Now we are at a point where this overlap between citizen science and environmental justice is truly beginning to blossom. Both practices are drawing on the strengths of one another in a really productive way that is leading to better-organized justice movements and more community engaged and community relevant citizen science. This is important for two reasons. First, more privilege tends to reside among citizen science practitioners who tend to be whiter, more educated, and wealthier than the country as a whole. By engaging this audience not only with bird-mapping projects and galaxy-finding adventures, but also with projects that are meant to improve outcomes for marginalized communities and give them more access to agents of change, citizen science can empower the environmental justice with an increased ability to resist. This is particularly true because citizen science tends to have a more global focus than environmental justice, which allows for greater access to power through greater access to crowds. While these characteristics have their own strengths and weaknesses generally, one specific weakness of a local focus is that it limits the audience of people that are engaged with an issue. By drawing on the tools of citizen science, environmental justice might be able to build a more global action network that is more effective in rallying for change.

Bridging the gap between citizen science and environmental justice could also have important benefits for the environmental movement. Traditionally, the environmental movement is essentially a white construct structured and organized largely by white people to achieve the goals of white people. This is problematic. For instance, while saving endangered species through setting aside land for habitats is a good thing, a myopic focus on that sort of environmental protection without also investing in protecting humans that are likewise suffering from environmental degradation is hypocritical at best and racist at worst. Environmental justice getting more fully inserted into the world of citizen science might be a means of bringing positive change to the environmental movement that better acknowledges human suffering wrought by environmental contamination.

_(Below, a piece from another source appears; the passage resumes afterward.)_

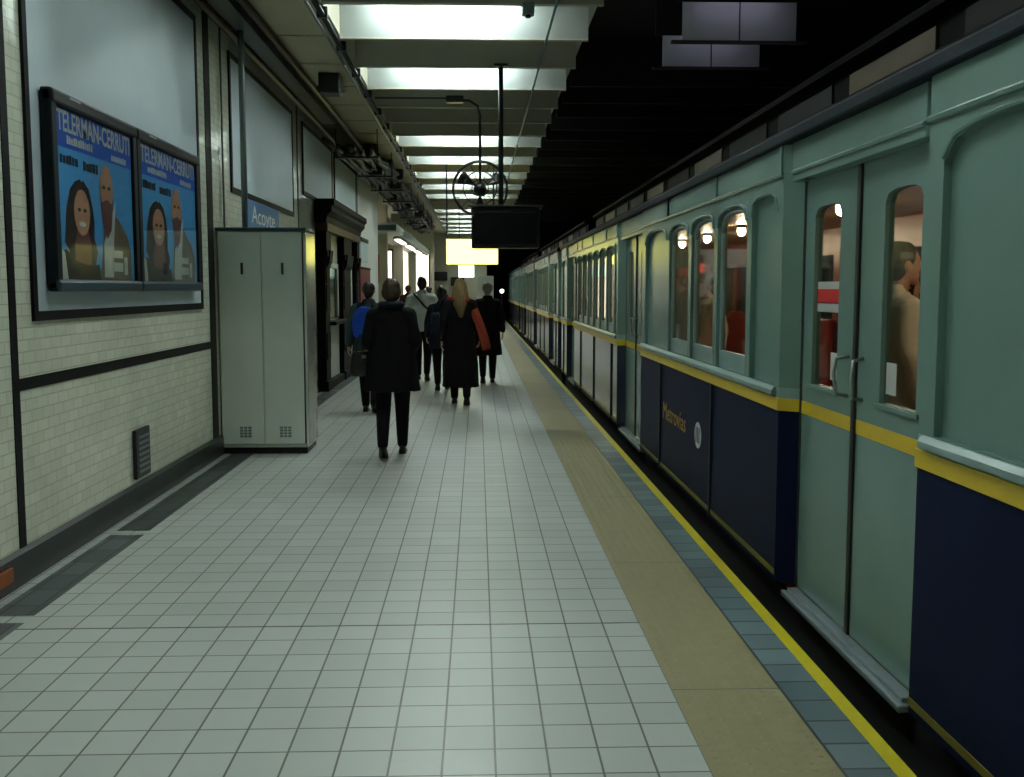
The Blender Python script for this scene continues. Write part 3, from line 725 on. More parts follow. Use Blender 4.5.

Together, citizen science and environmental justice are tackling really important problems in our world today. The local, community-level, community-informed focus of environmental justice has huge benefits to communities that are suffering from environmental degradation. Likewise, the global scale and scientifically-informed process of citizen science enables massive research projects to better understand the world around us while at the same time providing access to scientific tools for the community. Moving forward, both these communities have tremendous potential if they partner together to effect change, from the community to the world. If citizen scientists use the tools available to them and the training they have developed in order to not only document the natural environment, but also the built environment and the impact of environmental change on people, we have the opportunity to make positive changes in our world on a massive scale.